Texto: Divulgação
O Brasil enfrenta atualmente um cenário em que mais de 2 milhões de pessoas correm o risco de remoção forçada de suas casas. Desse total, quase 1,4 milhão são pessoas negras. Além de conviver com a ameaça de não ter onde morar, cerca de três mil brasileiros vivem em conflitos por terra e moradia. O número é destaque no novo balanço divulgado pelo movimento Campanha Despejo Zero, que reúne organizações populares, a exemplo da ONG Habitat para a Humanidade Brasil, em prol da garantia de moradias dignas para a população brasileira.
Além de cor, as ameaças de despejo e remoção forçada no país também têm gênero: 1.313.941 das vítimas são mulheres. O último levantamento, divulgado em agosto do ano passado, apontou cerca de 1,5 milhões de pessoas afetadas por despejos e remoções forçadas no país, no período de 2020 a 2024. Esses dados representam um adendo à crise habitacional sem precedentes: mais de 6 milhões de domicílios estão inapropriados para moradia (em situação de déficit habitacional) e, ao todo, são 3,5 milhões de pessoas desabrigadas e desalojadas por desastres nos últimos anos e milhares de pessoas em situação de rua.
O cenário político nacional tem colaborado para o aumento desses índices. Em um levantamento para a Campanha Despejo Zero, foram identificados 108 Projetos de Lei alinhados à pauta da Frente Invasão Zero – movimento fundado na Bahia que ficou conhecido por ações violentas contra retomada de territórios e por ter influência em instituições do Poder Legislativo, apoiando a criminalização de lutas pela terra.

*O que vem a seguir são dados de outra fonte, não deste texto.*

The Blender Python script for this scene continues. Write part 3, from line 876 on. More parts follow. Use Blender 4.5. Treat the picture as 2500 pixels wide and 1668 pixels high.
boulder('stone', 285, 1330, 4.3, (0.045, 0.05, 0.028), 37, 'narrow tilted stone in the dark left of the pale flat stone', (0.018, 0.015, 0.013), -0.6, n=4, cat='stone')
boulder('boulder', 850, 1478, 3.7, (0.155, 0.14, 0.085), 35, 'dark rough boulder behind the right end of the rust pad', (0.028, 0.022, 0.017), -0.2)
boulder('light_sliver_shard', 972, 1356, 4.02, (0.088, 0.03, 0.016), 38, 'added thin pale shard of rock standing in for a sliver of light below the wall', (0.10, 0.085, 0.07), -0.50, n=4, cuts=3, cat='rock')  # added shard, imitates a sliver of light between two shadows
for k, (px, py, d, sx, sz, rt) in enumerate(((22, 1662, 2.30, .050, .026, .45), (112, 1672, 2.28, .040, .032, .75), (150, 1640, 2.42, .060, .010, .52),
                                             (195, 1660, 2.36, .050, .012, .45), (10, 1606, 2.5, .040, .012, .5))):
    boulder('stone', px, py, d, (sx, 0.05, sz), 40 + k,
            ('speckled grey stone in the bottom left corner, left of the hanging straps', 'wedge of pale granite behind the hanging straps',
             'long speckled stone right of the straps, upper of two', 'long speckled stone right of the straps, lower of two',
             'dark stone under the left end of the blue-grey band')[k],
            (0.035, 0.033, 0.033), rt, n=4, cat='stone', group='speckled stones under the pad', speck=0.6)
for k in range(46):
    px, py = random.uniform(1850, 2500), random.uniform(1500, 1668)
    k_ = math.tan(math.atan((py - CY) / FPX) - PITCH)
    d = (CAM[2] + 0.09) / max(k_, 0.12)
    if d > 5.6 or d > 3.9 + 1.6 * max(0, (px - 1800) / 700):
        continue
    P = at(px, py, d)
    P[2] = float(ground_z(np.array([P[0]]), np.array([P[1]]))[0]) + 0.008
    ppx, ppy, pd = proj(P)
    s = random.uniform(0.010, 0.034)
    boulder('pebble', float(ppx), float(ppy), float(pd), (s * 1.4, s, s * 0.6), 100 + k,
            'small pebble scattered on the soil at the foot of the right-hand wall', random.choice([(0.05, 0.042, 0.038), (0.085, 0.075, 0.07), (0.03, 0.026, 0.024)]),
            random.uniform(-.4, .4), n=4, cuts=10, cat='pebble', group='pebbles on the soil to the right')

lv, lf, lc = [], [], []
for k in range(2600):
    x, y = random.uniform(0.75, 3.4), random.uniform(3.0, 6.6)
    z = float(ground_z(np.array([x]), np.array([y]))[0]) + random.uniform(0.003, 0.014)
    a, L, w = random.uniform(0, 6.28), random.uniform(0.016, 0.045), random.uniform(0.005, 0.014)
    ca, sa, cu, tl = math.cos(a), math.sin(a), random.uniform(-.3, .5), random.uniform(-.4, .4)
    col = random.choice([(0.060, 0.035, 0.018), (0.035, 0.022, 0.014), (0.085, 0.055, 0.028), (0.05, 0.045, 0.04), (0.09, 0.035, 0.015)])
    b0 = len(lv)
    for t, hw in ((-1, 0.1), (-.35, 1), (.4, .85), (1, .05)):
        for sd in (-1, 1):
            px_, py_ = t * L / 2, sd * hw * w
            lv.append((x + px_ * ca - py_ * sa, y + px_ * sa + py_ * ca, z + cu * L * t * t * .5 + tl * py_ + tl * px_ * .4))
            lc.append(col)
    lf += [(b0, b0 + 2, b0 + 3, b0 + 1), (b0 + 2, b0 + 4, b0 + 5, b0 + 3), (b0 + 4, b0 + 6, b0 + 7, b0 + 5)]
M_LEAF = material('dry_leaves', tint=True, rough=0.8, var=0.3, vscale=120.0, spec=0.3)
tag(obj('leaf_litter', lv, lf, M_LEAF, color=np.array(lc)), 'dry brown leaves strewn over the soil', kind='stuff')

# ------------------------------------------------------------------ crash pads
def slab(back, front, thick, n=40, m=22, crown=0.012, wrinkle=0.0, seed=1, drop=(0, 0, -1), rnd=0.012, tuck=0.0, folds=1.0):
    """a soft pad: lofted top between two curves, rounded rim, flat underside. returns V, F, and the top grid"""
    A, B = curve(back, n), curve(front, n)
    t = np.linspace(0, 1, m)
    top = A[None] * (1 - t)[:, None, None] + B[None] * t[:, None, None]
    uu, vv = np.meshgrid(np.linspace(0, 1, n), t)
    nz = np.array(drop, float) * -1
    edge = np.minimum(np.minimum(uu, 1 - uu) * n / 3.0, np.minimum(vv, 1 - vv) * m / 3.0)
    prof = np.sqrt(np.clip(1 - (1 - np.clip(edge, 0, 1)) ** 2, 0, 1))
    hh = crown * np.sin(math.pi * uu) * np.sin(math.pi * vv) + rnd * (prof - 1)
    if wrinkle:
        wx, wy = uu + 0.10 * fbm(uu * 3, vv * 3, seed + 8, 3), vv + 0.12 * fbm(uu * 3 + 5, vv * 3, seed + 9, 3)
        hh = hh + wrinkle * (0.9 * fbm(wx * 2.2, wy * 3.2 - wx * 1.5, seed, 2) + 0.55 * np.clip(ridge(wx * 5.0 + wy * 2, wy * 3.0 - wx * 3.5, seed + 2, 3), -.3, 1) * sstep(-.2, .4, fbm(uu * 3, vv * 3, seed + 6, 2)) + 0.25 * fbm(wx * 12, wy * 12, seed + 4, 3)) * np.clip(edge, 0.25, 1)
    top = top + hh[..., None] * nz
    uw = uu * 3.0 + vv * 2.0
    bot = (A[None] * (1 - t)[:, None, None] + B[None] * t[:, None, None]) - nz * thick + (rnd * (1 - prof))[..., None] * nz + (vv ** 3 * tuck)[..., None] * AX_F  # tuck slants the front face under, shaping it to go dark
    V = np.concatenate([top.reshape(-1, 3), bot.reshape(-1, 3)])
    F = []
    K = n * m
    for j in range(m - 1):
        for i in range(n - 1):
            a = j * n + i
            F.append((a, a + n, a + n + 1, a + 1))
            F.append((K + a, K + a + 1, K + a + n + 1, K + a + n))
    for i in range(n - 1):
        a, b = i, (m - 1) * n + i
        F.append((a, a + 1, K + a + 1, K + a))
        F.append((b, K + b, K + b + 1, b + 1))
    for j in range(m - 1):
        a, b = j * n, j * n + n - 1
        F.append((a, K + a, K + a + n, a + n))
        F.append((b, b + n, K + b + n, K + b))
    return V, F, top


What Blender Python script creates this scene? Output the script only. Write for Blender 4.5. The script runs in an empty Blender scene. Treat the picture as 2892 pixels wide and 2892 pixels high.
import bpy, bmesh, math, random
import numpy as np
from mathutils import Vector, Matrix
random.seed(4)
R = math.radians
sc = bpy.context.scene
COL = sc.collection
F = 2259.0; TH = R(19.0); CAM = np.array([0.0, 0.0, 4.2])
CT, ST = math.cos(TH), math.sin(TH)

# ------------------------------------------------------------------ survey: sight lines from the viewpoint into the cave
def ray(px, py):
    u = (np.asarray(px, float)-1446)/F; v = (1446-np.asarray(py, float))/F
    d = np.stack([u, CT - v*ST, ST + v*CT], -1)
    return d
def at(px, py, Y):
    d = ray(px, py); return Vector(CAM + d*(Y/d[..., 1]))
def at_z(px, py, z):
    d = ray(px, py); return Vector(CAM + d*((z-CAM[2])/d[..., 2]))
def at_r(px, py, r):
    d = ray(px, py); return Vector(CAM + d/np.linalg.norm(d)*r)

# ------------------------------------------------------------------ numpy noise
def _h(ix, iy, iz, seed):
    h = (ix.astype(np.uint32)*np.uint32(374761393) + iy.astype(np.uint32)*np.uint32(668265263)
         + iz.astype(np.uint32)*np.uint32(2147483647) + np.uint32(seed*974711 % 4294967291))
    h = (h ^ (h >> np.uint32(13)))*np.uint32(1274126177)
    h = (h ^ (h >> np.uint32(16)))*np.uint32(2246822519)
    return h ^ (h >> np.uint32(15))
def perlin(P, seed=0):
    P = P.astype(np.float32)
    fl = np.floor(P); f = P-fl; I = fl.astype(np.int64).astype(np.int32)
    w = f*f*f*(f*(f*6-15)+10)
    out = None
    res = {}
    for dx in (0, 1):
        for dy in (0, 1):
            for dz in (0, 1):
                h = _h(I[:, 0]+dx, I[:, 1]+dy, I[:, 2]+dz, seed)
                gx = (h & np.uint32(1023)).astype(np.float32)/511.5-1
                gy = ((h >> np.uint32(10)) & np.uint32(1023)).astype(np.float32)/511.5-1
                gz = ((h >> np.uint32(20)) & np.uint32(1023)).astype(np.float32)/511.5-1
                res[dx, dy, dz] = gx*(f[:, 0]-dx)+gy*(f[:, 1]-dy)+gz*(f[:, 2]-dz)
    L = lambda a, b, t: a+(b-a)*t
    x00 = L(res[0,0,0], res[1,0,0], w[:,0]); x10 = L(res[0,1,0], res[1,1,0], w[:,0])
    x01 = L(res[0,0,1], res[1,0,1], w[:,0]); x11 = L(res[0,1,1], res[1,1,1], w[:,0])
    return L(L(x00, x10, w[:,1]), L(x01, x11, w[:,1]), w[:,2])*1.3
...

Um exemplo disso é o PL 166/2023, aprovado pela Assembleia do Espírito Santos. A proposta, que inicialmente proibia ocupantes de receberem auxílios, benefícios e programas do governo estadual, foi vetada pelo governador Renato Casagrande (PSB), após parecer da Procuradoria-Geral do Estado apontar inconstitucionalidade. Já o PL 28/2024, que autoriza o poder público a realizar remoções compulsórias sem decisão judicial e prevê uso da força, quebra de sigilo de dados e punições criminais contra ocupantes, segue em tramitação, sem aprovação até o momento.
No Rio Grande do Sul, o PL 154/2023 foi aprovado e promulgado como lei, passando a proibir que ocupantes e invasores recebam qualquer auxílio, benefício ou participação em programas sociais estaduais, bem como nomeação em cargo público ou contratação com o poder público. No entanto, a legislação já é alvo de Ação Direta de Inconstitucionalidade (ADI) no Supremo Tribunal Federal, que questiona a criminalização de movimentos sociais.
Situações como essas vão se repetir em Goiás, com as PLs 138/2023, 178/2023 e 256/2023, no Mato Grosso, com a Lei Estadual 12.430/2024 e em diversos outros estados ao redor do Brasil. Além das propostas legislativas, a Campanha Despejo Zero identificou outras formas de criminalização da luta por moradia, como Comissões Parlamentares de Inquérito, uso da mídia para reforçar estigmas, pressão sobre o sistema de justiça, além de intimidação e ameaça a lideranças. Trata-se de uma verdadeira arquitetura de guerra contra territórios populares.